Matrices $W$ and $Y$ are of the orders $n \times 3$ and $3 \times k$ respectively.
Since the number of columns in $W$ is equal to the number of rows in $Y$, matrix $W Y$ is well-defined and is of the order $n \times k$.
Matrices $P Y$ and $W Y$ can be added only when their orders are the same.
However, $P Y$ is of the order $p \times k$ and $W Y$ is of the order $n \times k$. Therefore, we must have $p=n$.
Thus, $k=3$ and $p=n$ are the restrictions on $n, k$, and $p$ so that $P Y+W Y$ will be defined.
Ex 3.2 Question 22:
Assume $X, Y, Z, W$ and $P$ are matrices of order $2 \times n, 3 \times k, 2 \times p, n \times 3$, and $p \times k$ respectively. If $n=p$, then the order of the matrix $7 X-5 Z$ is
$\mathbf{A} p \times 2 \mathbf{B} 2 \times n \mathbf{C} n \times 3 \mathbf{D} p \times n$
Answer
The correct answer is B.
Matrix $X$ is of the order $2 \times n$.
Therefore, matrix $7 X$ is also of the same order.

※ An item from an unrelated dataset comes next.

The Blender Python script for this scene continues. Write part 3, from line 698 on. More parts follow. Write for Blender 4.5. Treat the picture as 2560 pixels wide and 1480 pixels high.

Matrix $Z$ is of the order $2 \times p$, i.e., $2 \times n$ [Since $n=p$ ]
Therefore, matrix $5 Z$ is also of the same order.
Now, both the matrices $7 X$ and $5 Z$ are of the order $2 \times n$.
Thus, matrix $7 X-5 Z$ is well-defined and is of the order $2 \times n$.